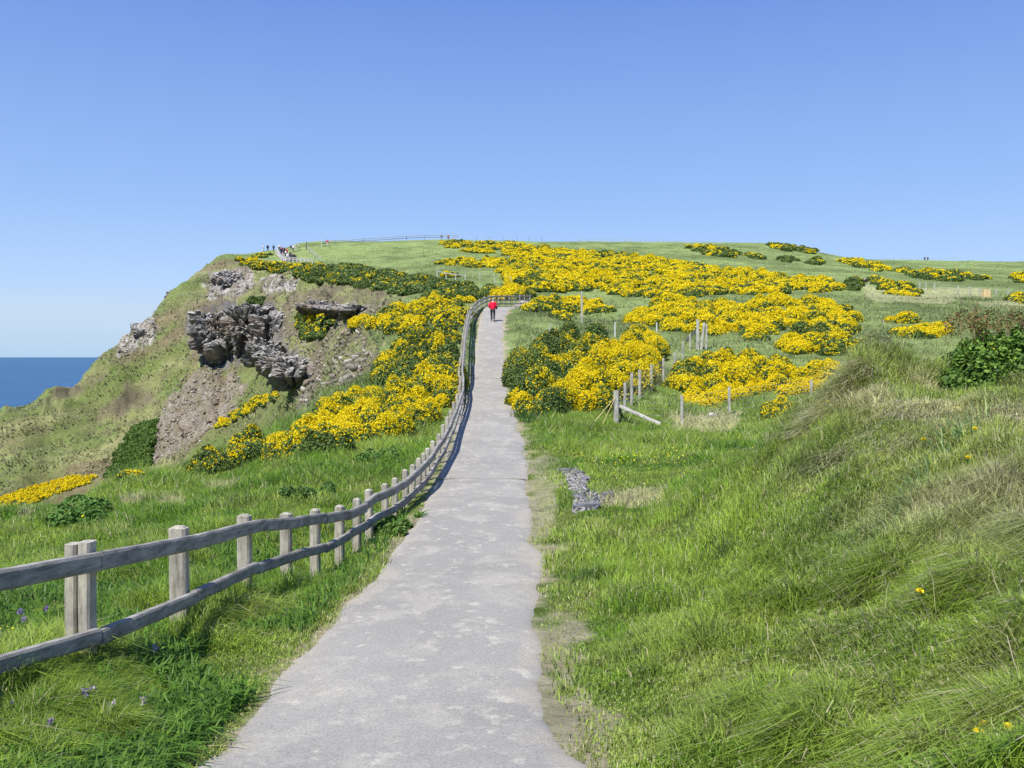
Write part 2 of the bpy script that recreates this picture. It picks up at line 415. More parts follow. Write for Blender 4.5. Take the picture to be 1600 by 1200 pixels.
# ------------------------------------------------------------------ ground colour
def C(*c): return np.array(c, float)
def lerp(a, b, t): return a * (1 - t[..., None]) + b * t[..., None]
LUSH = C(.13, .275, .018); MID = C(.245, .385, .045); YEL = C(.37, .45, .11); STRAW = C(.64, .58, .36); OLIVE = C(.235, .255, .10); PASTURE = C(.225, .285, .11)
BROWN = C(.185, .155, .105); PALE = C(.38, .36, .33); CRAG = C(.13, .125, .12); DIRT = C(.54, .45, .34); SCREE = C(.25, .215, .18)
def grass_colour(x, y, z, px, py):
    """albedo of the turf at a place in the landscape"""
    a = fbm(x / 2.2, y / 2.2, 61, 4); b = fbm(x / .7, y / .7, 71, 3); c = fbm(x / 14, y / 14, 81, 4)
    col = lerp(LUSH, MID, sst(a, .30, .62))
    col = lerp(col, YEL, sst(b, .5, .8) * .55)
    dist = sst(y, 24, 60)
    pas = lerp(PASTURE * .62, PASTURE * 1.12, sst(c * .6 + a * .4, .35, .65))
    col = lerp(col, pas, dist * .9)
    # rank dry growth over the right-hand bank, most of it along its upper half
    bk = sst(px, 1120, 1400) * (y < 19) * (1 - .8 * sst(py, 700, 980)) * (py < 1400)
    dry = sst(fbm((x + .5 * y) / 1.1, (y - .3 * x) / 2.6, 91, 4), .36, .64)
    col = lerp(col, lerp(YEL * .95, STRAW * C(.95, 1.0, .95), dry), np.clip(bk, 0, 1) * (.25 + .6 * sst(fbm(x / 2.4, y / 2.4, 93, 3), .35, .6)))
    cf = sst(y, 80, 110) * (px < 600) * (py > 405 + np.clip((px - 380), 0, 200) * .06) * (z < 30)
    al = x * .86 + z * .5; ac = -.5 * x + .86 * z + .25 * y
    o1 = fbm(al / 9, ac / 2.6, 101, 6, .6)
    oc = lerp(OLIVE * .78, OLIVE * C(1.18, 1.12, 1.3), sst(o1, .36, .64))
    oc = lerp(oc, C(.165, .225, .065), sst(fbm(al / 14, ac / 5, 111, 6, .6), .46, .60) * .8)
    oc = lerp(oc, BROWN * C(1.1, 1.02, 1.0), sst(fbm(al / 11, ac / 4, 121, 6, .62), .54, .64) * .75)
    oc = lerp(oc, C(.12, .105, .08), sst(fbm(al / 5, ac / 1.4, 131, 6, .65), .60, .68) * .6)
    col = lerp(col, oc, cf * 1.0)
    return col
pxg, pyg = project(XX, YY, ZZ)
GC = grass_colour(XX, YY, ZZ, pxg, pyg)
GC = lerp(GC, C(.15, .20, .055), np.clip(mg, 0, 1) * .6)
GC = lerp(GC, STRAW, mt * .8)
sp = _hash(np.floor(XX / .55 + 99), np.floor((YY + ZZ) / .55 + 55), 5)
sp2 = fbm(XX / 1.1, (YY + ZZ * 2) / 1.1, 141, 3)
rk = fbm(XX / 3, ZZ / 2, 151, 4)
GC = lerp(GC, lerp(BROWN * .9, OLIVE, sst(rk, .4, .62)), np.clip(M['brown'], 0, 1) * .85)
GC = lerp(GC, lerp(BROWN, SCREE, sst(sp2, .35, .55)), M['scree'] * .9)
GC = lerp(GC, np.broadcast_to(PALE * .9, GC.shape), M['scree'] * (sp > .9) * .6)
GC = lerp(GC, lerp(BROWN * .9, PALE, sst(sp2, .38, .58)), M['pale'])
GC = lerp(GC, lerp(CRAG * 1.1, lerp(BROWN, PALE * .8, sst(rk, .4, .6)), sst(sp2, .42, .6)), M['crag'])
dn = fbm(XX / .8, YY / .8, 161, 4)
rightd = (XX > 0)
dirt = (1 - sst(pd + (dn - .5) * 1.3, .0, .30)) * (.8) * (YY < 84)
# bare earth beside the path: by the rubble and in the near right corner
for (ppx, ppy, rx, ry) in ((852, 745, 30, 40), (848, 790, 28, 40), (888, 1045, 18, 38), (905, 1110, 24, 50), (932, 1180, 26, 50), (990, 780, 56, 13), (800, 575, 14, 18), (752, 520, 7, 34)):
    q = ((pxg - ppx) / rx) ** 2 + ((pyg - ppy) / ry) ** 2 + (dn - .5) * 1.6
    dirt = np.maximum(dirt, (1 - sst(q, .55, 1.15)) * (YY < 80) * (.85 if ppy > 800 or ppy < 700 else .62))
DIRTG = dirt
rubm = inpoly(pxg + wx * .25, pyg + wy * .15, [(872, 735), (902, 731), (920, 745), (917, 765), (937, 773), (954, 776), (930, 797), (893, 799), (898, 778), (886, 752)]) * 1.0
DIRTG = np.maximum(dirt, rubm)
GC = lerp(GC, np.broadcast_to(C(.20, .20, .205), GC.shape), rubm)
GC = lerp(GC, lerp(DIRT * .85, DIRT * C(1.12, 1.12, 1.15), sst(dn, .4, .6)), dirt * (1 - rubm))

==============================

> [Problem to work on] With the pictures left out, transcribe the material exactly.

> [Right answer]
Write part 2 of the bpy script that recreates this picture. It picks up at line 415. More parts follow. Write for Blender 4.5. Take the picture to be 1600 by 1200 pixels.
# ------------------------------------------------------------------ ground colour
def C(*c): return np.array(c, float)
def lerp(a, b, t): return a * (1 - t[..., None]) + b * t[..., None]
LUSH = C(.13, .275, .018); MID = C(.245, .385, .045); YEL = C(.37, .45, .11); STRAW = C(.64, .58, .36); OLIVE = C(.235, .255, .10); PASTURE = C(.225, .285, .11)
BROWN = C(.185, .155, .105); PALE = C(.38, .36, .33); CRAG = C(.13, .125, .12); DIRT = C(.54, .45, .34); SCREE = C(.25, .215, .18)
def grass_colour(x, y, z, px, py):
    """albedo of the turf at a place in the landscape"""
    a = fbm(x / 2.2, y / 2.2, 61, 4); b = fbm(x / .7, y / .7, 71, 3); c = fbm(x / 14, y / 14, 81, 4)
    col = lerp(LUSH, MID, sst(a, .30, .62))
    col = lerp(col, YEL, sst(b, .5, .8) * .55)
    dist = sst(y, 24, 60)
    pas = lerp(PASTURE * .62, PASTURE * 1.12, sst(c * .6 + a * .4, .35, .65))
    col = lerp(col, pas, dist * .9)
    # rank dry growth over the right-hand bank, most of it along its upper half
    bk = sst(px, 1120, 1400) * (y < 19) * (1 - .8 * sst(py, 700, 980)) * (py < 1400)
    dry = sst(fbm((x + .5 * y) / 1.1, (y - .3 * x) / 2.6, 91, 4), .36, .64)
    col = lerp(col, lerp(YEL * .95, STRAW * C(.95, 1.0, .95), dry), np.clip(bk, 0, 1) * (.25 + .6 * sst(fbm(x / 2.4, y / 2.4, 93, 3), .35, .6)))
    cf = sst(y, 80, 110) * (px < 600) * (py > 405 + np.clip((px - 380), 0, 200) * .06) * (z < 30)
    al = x * .86 + z * .5; ac = -.5 * x + .86 * z + .25 * y
    o1 = fbm(al / 9, ac / 2.6, 101, 6, .6)
    oc = lerp(OLIVE * .78, OLIVE * C(1.18, 1.12, 1.3), sst(o1, .36, .64))
    oc = lerp(oc, C(.165, .225, .065), sst(fbm(al / 14, ac / 5, 111, 6, .6), .46, .60) * .8)
    oc = lerp(oc, BROWN * C(1.1, 1.02, 1.0), sst(fbm(al / 11, ac / 4, 121, 6, .62), .54, .64) * .75)
    oc = lerp(oc, C(.12, .105, .08), sst(fbm(al / 5, ac / 1.4, 131, 6, .65), .60, .68) * .6)
    col = lerp(col, oc, cf * 1.0)
    return col
pxg, pyg = project(XX, YY, ZZ)
GC = grass_colour(XX, YY, ZZ, pxg, pyg)
GC = lerp(GC, C(.15, .20, .055), np.clip(mg, 0, 1) * .6)
GC = lerp(GC, STRAW, mt * .8)
sp = _hash(np.floor(XX / .55 + 99), np.floor((YY + ZZ) / .55 + 55), 5)
sp2 = fbm(XX / 1.1, (YY + ZZ * 2) / 1.1, 141, 3)
rk = fbm(XX / 3, ZZ / 2, 151, 4)
GC = lerp(GC, lerp(BROWN * .9, OLIVE, sst(rk, .4, .62)), np.clip(M['brown'], 0, 1) * .85)
GC = lerp(GC, lerp(BROWN, SCREE, sst(sp2, .35, .55)), M['scree'] * .9)
GC = lerp(GC, np.broadcast_to(PALE * .9, GC.shape), M['scree'] * (sp > .9) * .6)
GC = lerp(GC, lerp(BROWN * .9, PALE, sst(sp2, .38, .58)), M['pale'])
GC = lerp(GC, lerp(CRAG * 1.1, lerp(BROWN, PALE * .8, sst(rk, .4, .6)), sst(sp2, .42, .6)), M['crag'])
dn = fbm(XX / .8, YY / .8, 161, 4)
rightd = (XX > 0)
dirt = (1 - sst(pd + (dn - .5) * 1.3, .0, .30)) * (.8) * (YY < 84)
# bare earth beside the path: by the rubble and in the near right corner
for (ppx, ppy, rx, ry) in ((852, 745, 30, 40), (848, 790, 28, 40), (888, 1045, 18, 38), (905, 1110, 24, 50), (932, 1180, 26, 50), (990, 780, 56, 13), (800, 575, 14, 18), (752, 520, 7, 34)):
    q = ((pxg - ppx) / rx) ** 2 + ((pyg - ppy) / ry) ** 2 + (dn - .5) * 1.6
    dirt = np.maximum(dirt, (1 - sst(q, .55, 1.15)) * (YY < 80) * (.85 if ppy > 800 or ppy < 700 else .62))
DIRTG = dirt
rubm = inpoly(pxg + wx * .25, pyg + wy * .15, [(872, 735), (902, 731), (920, 745), (917, 765), (937, 773), (954, 776), (930, 797), (893, 799), (898, 778), (886, 752)]) * 1.0
DIRTG = np.maximum(dirt, rubm)
GC = lerp(GC, np.broadcast_to(C(.20, .20, .205), GC.shape), rubm)
GC = lerp(GC, lerp(DIRT * .85, DIRT * C(1.12, 1.12, 1.15), sst(dn, .4, .6)), dirt * (1 - rubm))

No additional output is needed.